Sabtu 11 Jul 2020 23:14 WIB

10 Ribu Gerilyawan Suriah di Libya, Gajinya Ribuan Dolar 

Gerilyawan Suriah dukungan Turki berada di Libya dengan gaji ribuan dolar.

Rep: Dwina Agustin/ Red: Nashih Nashrullah
Gerilyawan Suriah dukungan Turki berada di Libya dengan gaji ribuan dolar. Ilustrasi gerilyawan di Libya.
Foto: AP Photo/Hussein Malla
Gerilyawan Suriah dukungan Turki berada di Libya dengan gaji ribuan dolar. Ilustrasi gerilyawan di Libya.

REPUBLIKA.CO.ID, DAMASKUS— Lebih dari 10 ribu gerilyawan Suriah dukungan Turki bertempur di Libya bersama pemerintah Libya yang didukung PBB untuk melawan militer yang berbasis di timur, menurut pemantau perang.

Sejauh ini 16 ribu gerilyawan Suriah tiba di Libya melalui Turki. Sebanyak 5.600 di antaranya kembali ke Suriah begitu kontrak berakhir sedangkan sisanya masih berada di Libya, demikian Observatorium HAM untuk Suriah.

Baca Juga

Mereka yang kembali sedang menunggu kontrak baru untuk kembali ke Libya sebab mereka mendapatkan bayaran yang pantas di sana, katanya.

Turki memberikan gaji sebesar 2.000 dolar AS (sekitar Rp28,8 juta) setiap bulannya untuk mereka yang setuju pergi ke Libya dengan kontrak antara 3-6 bulan, tambahnya.

Sementara itu, Observatorium mengatakan, "Tujuan Turki di Libya sekarang adalah pertempuran atas ladang minyak dan Kota Sirte." 

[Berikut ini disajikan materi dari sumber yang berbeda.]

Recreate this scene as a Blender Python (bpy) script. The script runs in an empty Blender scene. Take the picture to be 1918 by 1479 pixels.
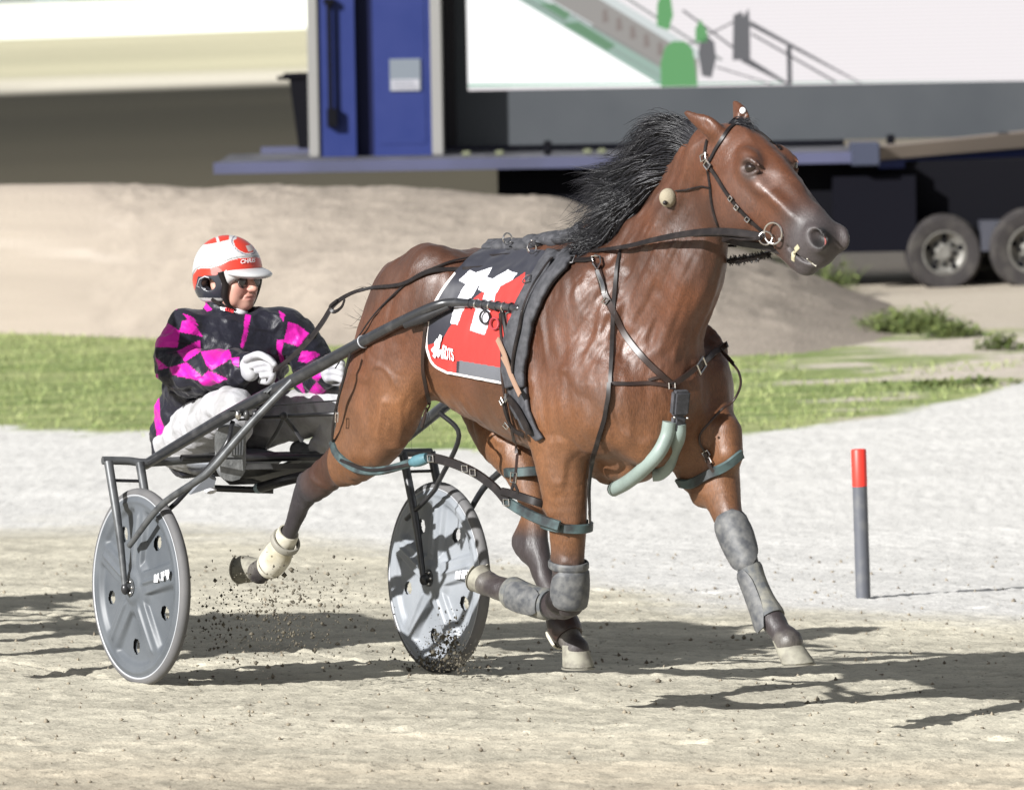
import bpy, bmesh, math, random
import numpy as np
from mathutils import Vector, Matrix
random.seed(7); RNG = np.random.default_rng(11)
sc = bpy.context.scene
R = math.radians
# ------------------------------------------------------------------ camera
F_PX, CX, CY = 12500.0, 959.0, 739.5            # focal length and centre in pixels of the 1918 px photograph
PITCH, ROLL = R(3.6), R(-2.0)
fwd = np.array([0, math.cos(PITCH), -math.sin(PITCH)]); rt = np.array([1.0, 0, 0]); up = np.cross(rt, fwd)
rt2 = rt*math.cos(ROLL) + up*math.sin(ROLL); up2 = -rt*math.sin(ROLL) + up*math.cos(ROLL)
def ray(px, py): return fwd + rt2*((px-CX)/F_PX) + up2*(-(py-CY)/F_PX)
_d = ray(543, 1268); CAM = -_d*(25/_d[1])
cam_data = bpy.data.cameras.new('camera'); cam = bpy.data.objects.new('camera', cam_data)
sc.collection.objects.link(cam)
cam.matrix_world = Matrix(((rt2[0], up2[0], -fwd[0], CAM[0]), (rt2[1], up2[1], -fwd[1], CAM[1]), (rt2[2], up2[2], -fwd[2], CAM[2]), (0, 0, 0, 1)))
cam_data.sensor_width = 36.0; cam_data.lens = 36.0*F_PX/1918.0
cam_data.clip_start = 0.5; cam_data.clip_end = 3000
cam_data.dof.use_dof = True; cam_data.dof.focus_distance = 24.2; cam_data.dof.aperture_fstop = 6.5
sc.camera = cam
# ------------------------------------------------------------------ world and sun
SUN_EL, SUN_AZ = R(27.0), R(225.0)              # light comes from the left on the camera's side
W = bpy.data.worlds.new('World'); sc.world = W; W.use_nodes = True
nt = W.node_tree; nt.nodes.clear()
sky = nt.nodes.new('ShaderNodeTexSky'); sky.sky_type = 'NISHITA'; sky.sun_disc = False
sky.sun_elevation = SUN_EL; sky.sun_rotation = SUN_AZ
hs = nt.nodes.new('ShaderNodeHueSaturation'); hs.inputs['Saturation'].default_value = 0.25
bg = nt.nodes.new('ShaderNodeBackground'); bg.inputs['Strength'].default_value = 0.05
wo = nt.nodes.new('ShaderNodeOutputWorld')
nt.links.new(sky.outputs[0], hs.inputs['Color']); nt.links.new(hs.outputs[0], bg.inputs['Color']); nt.links.new(bg.outputs[0], wo.inputs[0])
sl = bpy.data.lights.new('floodlight', 'SUN'); sl.energy = 4.8; sl.angle = R(0.5); sl.color = (1.0, 0.985, 0.965)
so = bpy.data.objects.new('floodlight', sl); sc.collection.objects.link(so)
sdir = Vector((math.sin(SUN_AZ)*math.cos(SUN_EL), math.cos(SUN_AZ)*math.cos(SUN_EL), math.sin(SUN_EL)))
so.rotation_euler = sdir.to_track_quat('Z', 'Y').to_euler(); so.location = (-20, -20, 20)
sc.view_settings.view_transform = 'Standard'; sc.view_settings.look = 'None'
sc.view_settings.exposure = 0.95; sc.view_settings.gamma = 1.0
# ------------------------------------------------------------------ helpers
COL = sc.collection
def tag(o, label=None, cat=None, group=None, kind=None):
    for k, v in (('label', label), ('category', cat), ('group', group), ('kind', kind)):
        if v: o[k] = v
    return o
def empty(name, loc=(0, 0, 0)):
    o = bpy.data.objects.new(name, None); COL.objects.link(o); o.location = loc; o.empty_display_size = 0.1
    return o
def mesh_obj(name, V, Fc, mat=None, parent=None, smooth=True, mats=None, fmat=None):
    me = bpy.data.meshes.new(name); me.from_pydata([tuple(map(float, v)) for v in V], [], [tuple(map(int, f)) for f in Fc]); me.update()
    o = bpy.data.objects.new(name, me); COL.objects.link(o)
    if mats:
        for m in mats: me.materials.append(m)
        if fmat is not None: me.polygons.foreach_set('material_index', np.asarray(fmat, dtype=np.int32))
    elif mat: me.materials.append(mat)
    if smooth: me.polygons.foreach_set('use_smooth', np.ones(len(me.polygons), dtype=bool))
    if parent is not None:
        o.parent = parent; o.matrix_parent_inverse = Matrix.Translation(-Vector(parent.location))
    return o
def np_obj(name, V, Q, mat=None, parent=None, smooth=True):
    """fast builder for big quad meshes given as arrays"""
    me = bpy.data.meshes.new(name); n = Q.shape[1]
    me.vertices.add(len(V)); me.vertices.foreach_set('co', np.asarray(V, dtype=np.float32).ravel())
    me.loops.add(Q.size); me.loops.foreach_set('vertex_index', Q.astype(np.int32).ravel())
    me.polygons.add(len(Q)); me.polygons.foreach_set('loop_start', np.arange(0, Q.size, n, dtype=np.int32))
    me.update(calc_edges=True); me.validate()
    if smooth: me.polygons.foreach_set('use_smooth', np.ones(len(me.polygons), dtype=bool))
    o = bpy.data.objects.new(name, me); COL.objects.link(o)
    if mat: me.materials.append(mat)
    if parent is not None:
        o.parent = parent; o.matrix_parent_inverse = Matrix.Translation(-Vector(parent.location))
    return o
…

Sebelumnya, Sekretaris Jenderal Perserikatan Bangsa-Bangsa (PBB), Antonio Guterres, memperingatkan Dewan Keamanan (DK) bahwa konflik di Libya telah memasuki fase baru, Rabu (8/7). 

Dia menyatakan, kondisi di negara itu berada di tingkat yang belum pernah terjadi sebelumnya, karena keberadaan campur tangan asing dan tentara bayaran.

"Konflik telah memasuki fase baru dengan campur tangan asing mencapai tingkat yang belum pernah terjadi sebelumnya, termasuk dalam pengiriman peralatan canggih dan jumlah tentara bayaran yang terlibat dalam pertempuran," kata Guterres.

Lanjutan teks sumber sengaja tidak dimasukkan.